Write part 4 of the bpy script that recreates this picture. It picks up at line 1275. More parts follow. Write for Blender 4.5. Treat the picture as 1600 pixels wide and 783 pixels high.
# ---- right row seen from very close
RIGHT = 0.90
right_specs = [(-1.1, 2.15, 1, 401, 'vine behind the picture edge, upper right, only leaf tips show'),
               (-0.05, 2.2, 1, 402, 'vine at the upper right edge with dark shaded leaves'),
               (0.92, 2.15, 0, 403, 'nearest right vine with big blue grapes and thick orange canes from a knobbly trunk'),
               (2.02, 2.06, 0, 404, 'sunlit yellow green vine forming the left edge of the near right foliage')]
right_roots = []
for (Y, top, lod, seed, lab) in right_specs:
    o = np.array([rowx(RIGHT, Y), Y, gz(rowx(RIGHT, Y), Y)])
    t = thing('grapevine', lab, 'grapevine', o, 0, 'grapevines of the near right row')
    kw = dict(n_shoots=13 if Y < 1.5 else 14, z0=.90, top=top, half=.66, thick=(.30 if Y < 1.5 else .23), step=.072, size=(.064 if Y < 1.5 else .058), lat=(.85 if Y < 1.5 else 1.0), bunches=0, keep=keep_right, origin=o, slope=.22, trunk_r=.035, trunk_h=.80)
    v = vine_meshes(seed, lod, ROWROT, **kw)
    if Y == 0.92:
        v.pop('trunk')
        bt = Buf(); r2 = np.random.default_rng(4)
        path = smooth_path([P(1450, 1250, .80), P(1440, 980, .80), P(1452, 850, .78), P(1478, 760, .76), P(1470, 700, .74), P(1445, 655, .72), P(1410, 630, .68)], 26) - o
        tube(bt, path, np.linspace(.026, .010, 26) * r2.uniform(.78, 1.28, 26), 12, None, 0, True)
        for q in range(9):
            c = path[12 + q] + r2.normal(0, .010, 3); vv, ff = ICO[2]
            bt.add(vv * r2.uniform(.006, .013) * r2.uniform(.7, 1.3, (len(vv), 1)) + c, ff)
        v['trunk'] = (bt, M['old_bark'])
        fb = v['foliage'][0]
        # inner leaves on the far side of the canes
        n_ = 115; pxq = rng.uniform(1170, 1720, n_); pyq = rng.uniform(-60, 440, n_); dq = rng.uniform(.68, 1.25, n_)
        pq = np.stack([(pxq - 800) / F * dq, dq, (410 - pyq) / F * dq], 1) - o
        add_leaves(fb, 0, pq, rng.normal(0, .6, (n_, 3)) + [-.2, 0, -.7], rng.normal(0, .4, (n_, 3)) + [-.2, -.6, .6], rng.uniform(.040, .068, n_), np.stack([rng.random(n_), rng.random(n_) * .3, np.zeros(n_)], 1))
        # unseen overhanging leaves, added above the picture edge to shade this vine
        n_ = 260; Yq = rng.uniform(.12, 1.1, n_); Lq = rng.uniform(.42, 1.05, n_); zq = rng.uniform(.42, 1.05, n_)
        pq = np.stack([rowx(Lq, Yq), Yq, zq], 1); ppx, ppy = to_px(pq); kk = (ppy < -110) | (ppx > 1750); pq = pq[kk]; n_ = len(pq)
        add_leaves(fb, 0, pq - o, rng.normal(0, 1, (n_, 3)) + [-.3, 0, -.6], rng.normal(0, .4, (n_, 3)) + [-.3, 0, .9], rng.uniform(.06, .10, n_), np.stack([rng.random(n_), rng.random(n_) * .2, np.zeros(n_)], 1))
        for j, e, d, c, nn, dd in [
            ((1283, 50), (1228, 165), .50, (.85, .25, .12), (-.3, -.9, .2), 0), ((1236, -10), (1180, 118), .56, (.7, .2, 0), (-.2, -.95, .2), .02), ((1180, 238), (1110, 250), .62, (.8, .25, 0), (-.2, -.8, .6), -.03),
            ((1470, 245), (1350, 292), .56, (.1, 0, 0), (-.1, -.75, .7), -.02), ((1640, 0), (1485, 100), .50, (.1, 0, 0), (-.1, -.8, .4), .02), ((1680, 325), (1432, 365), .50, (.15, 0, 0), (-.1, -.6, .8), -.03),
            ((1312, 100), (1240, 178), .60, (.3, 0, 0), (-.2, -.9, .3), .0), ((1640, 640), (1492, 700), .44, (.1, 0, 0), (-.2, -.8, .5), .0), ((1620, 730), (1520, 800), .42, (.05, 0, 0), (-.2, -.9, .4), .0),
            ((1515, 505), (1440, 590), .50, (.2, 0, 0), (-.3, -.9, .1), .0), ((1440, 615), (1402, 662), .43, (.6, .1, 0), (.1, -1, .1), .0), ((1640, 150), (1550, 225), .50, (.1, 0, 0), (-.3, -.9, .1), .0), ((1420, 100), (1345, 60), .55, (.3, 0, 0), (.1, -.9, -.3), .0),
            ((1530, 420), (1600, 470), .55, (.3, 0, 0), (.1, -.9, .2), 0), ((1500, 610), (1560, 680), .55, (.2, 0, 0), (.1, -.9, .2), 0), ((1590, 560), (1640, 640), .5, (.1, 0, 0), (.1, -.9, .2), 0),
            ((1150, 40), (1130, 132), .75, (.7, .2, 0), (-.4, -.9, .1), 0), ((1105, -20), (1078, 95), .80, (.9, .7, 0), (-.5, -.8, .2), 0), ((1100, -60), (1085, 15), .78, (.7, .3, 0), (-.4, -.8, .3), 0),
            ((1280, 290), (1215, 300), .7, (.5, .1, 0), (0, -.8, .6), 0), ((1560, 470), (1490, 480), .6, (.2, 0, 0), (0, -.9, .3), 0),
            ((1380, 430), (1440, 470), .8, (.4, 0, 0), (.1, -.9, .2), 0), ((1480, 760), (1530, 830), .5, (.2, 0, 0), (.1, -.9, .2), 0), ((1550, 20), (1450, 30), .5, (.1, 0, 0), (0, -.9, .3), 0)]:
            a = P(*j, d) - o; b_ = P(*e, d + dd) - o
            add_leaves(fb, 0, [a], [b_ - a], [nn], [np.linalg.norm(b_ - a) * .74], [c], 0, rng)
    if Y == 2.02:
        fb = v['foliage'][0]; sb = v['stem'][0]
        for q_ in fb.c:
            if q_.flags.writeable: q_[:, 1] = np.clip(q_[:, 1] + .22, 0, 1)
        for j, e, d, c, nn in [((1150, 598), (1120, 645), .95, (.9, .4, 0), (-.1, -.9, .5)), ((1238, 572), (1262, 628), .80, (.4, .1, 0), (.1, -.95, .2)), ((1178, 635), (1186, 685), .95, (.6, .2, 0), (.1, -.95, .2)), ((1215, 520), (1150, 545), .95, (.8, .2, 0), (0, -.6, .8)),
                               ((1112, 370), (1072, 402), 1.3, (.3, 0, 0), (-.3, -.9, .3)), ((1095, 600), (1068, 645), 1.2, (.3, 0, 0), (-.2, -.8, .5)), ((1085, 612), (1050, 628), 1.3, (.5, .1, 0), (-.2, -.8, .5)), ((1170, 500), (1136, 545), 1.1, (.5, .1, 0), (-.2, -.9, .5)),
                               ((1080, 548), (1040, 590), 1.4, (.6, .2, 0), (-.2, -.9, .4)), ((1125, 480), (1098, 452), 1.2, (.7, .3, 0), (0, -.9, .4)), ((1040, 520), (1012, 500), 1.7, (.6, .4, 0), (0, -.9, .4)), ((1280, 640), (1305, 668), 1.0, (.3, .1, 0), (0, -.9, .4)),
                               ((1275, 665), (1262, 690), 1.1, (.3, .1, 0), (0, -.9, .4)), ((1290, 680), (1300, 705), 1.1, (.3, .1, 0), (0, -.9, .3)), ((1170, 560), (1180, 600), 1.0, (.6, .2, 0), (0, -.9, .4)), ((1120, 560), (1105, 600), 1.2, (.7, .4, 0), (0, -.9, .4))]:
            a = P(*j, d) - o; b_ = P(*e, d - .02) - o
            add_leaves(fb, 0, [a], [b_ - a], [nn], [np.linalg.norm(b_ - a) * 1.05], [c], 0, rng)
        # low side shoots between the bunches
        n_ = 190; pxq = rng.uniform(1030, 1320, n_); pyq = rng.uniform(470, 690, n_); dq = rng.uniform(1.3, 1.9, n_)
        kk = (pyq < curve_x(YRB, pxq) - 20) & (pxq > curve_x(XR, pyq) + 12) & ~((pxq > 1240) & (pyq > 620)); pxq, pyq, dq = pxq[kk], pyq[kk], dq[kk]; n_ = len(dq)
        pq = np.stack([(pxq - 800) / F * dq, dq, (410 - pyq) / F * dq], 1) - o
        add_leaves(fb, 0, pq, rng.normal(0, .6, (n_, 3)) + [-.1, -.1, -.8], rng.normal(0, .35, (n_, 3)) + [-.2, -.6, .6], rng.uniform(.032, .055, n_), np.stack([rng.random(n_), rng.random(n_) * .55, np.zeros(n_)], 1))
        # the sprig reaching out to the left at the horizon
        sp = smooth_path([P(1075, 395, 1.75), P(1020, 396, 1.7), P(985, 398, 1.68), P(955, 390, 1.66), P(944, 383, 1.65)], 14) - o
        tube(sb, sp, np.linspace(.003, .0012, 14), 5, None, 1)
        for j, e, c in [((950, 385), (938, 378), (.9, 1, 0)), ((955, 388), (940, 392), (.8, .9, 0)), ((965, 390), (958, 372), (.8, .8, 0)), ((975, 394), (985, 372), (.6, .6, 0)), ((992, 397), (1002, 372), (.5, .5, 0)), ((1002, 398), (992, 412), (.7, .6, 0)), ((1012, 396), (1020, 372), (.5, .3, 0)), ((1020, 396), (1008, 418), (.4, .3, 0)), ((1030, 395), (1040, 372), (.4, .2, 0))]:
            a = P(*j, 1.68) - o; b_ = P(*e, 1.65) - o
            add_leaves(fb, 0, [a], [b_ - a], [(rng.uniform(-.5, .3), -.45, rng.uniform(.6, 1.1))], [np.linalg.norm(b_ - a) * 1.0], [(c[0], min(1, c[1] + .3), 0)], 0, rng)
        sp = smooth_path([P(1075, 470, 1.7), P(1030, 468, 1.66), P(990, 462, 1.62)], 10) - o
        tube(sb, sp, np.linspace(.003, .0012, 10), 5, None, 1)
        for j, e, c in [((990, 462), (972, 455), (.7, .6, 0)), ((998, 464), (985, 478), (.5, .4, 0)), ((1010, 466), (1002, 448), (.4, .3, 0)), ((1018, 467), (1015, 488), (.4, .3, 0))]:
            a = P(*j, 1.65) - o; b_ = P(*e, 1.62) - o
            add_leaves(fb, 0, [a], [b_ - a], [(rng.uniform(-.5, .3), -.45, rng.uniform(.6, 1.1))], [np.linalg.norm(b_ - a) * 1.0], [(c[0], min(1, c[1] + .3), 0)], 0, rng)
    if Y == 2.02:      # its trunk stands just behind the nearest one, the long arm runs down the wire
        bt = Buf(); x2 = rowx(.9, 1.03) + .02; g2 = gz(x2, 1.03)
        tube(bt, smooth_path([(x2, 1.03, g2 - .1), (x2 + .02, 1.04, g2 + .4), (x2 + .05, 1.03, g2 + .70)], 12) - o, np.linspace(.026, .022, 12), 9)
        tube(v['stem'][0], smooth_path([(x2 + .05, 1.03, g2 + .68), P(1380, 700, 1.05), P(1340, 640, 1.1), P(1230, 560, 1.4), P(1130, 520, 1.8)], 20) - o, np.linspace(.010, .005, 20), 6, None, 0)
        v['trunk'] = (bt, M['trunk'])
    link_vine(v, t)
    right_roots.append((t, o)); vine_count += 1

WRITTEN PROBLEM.
Return a copy of every line that includes the word "picture".

FINAL RESULT.
Write part 4 of the bpy script that recreates this picture. It picks up at line 1275. More parts follow. Write for Blender 4.5. Treat the picture as 1600 pixels wide and 783 pixels high.
right_specs = [(-1.1, 2.15, 1, 401, 'vine behind the picture edge, upper right, only leaf tips show'),
        # unseen overhanging leaves, added above the picture edge to shade this vine